For any enquiry regarding the work of Musée de la Nacre et de la Tabletterie
This craftmanship is fascinating yet barely known. The small town of Méru, 50 kilometres from Paris, is home to the Musée de la Nacre et de la Tabletterie, which preserves and passes on a unique craft and industrial heritage emblematic of this area in the southern part of the Oise department.
Created in 1999, the museum showcases the art of tabletiers, who for over 500 years have worked with hard materials of plant or animal origin such as bone and horn. Their intensely precise craft emerged in the Middle Ages with the creation of small writing tables (the French word tabletier comes from the Latin tabula, meaning “table”) and gradually expanded to include the making of everyday objects like combs, brushes, canes, buttons and knives as well as games such as dice and dominoes. The diversification of raw materials (mother-of-pearl, ebony, ivory, tortoiseshell) fuelled the trade’s expansion in the late 17th century, but the 19th is when it reached its peak with industrialisation.

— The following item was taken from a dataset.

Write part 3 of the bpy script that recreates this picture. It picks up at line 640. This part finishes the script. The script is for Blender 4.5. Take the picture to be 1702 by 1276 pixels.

The Méru region once boasted nearly 10,000 tabletiers, who produced flatware, buttons, other fashion accessories and fans, which were spectacularly successful. They made the structure of the fans (engraving and sculpture), which large Parisian workshops then adorned with lace, feathers, painted silk or Japanese paper. This golden age was inexorably followed by decline when plastic and cheap products from Asia arrived in the 1930s.
To showcase this rare craftsmanship, which is still emblematic of the region, the Musée de la Nacre et de la Tabletterie is committed to passing on this heritage by demonstrating the main techniques in a creation and restoration workshop; conserving collections and presenting techniques and pieces dating back to the 16th century; and achieving a cultural goal by purchasing the outstanding collection of fans from the Musée de l’Éventail in Paris in 2023. What better way to celebrate the 25th anniversary of the museum, which aims to reaffirm its purpose more than ever: bringing together tradition and innovation, local roots and international influence, the memory of past craftsmanship and the future of the collections.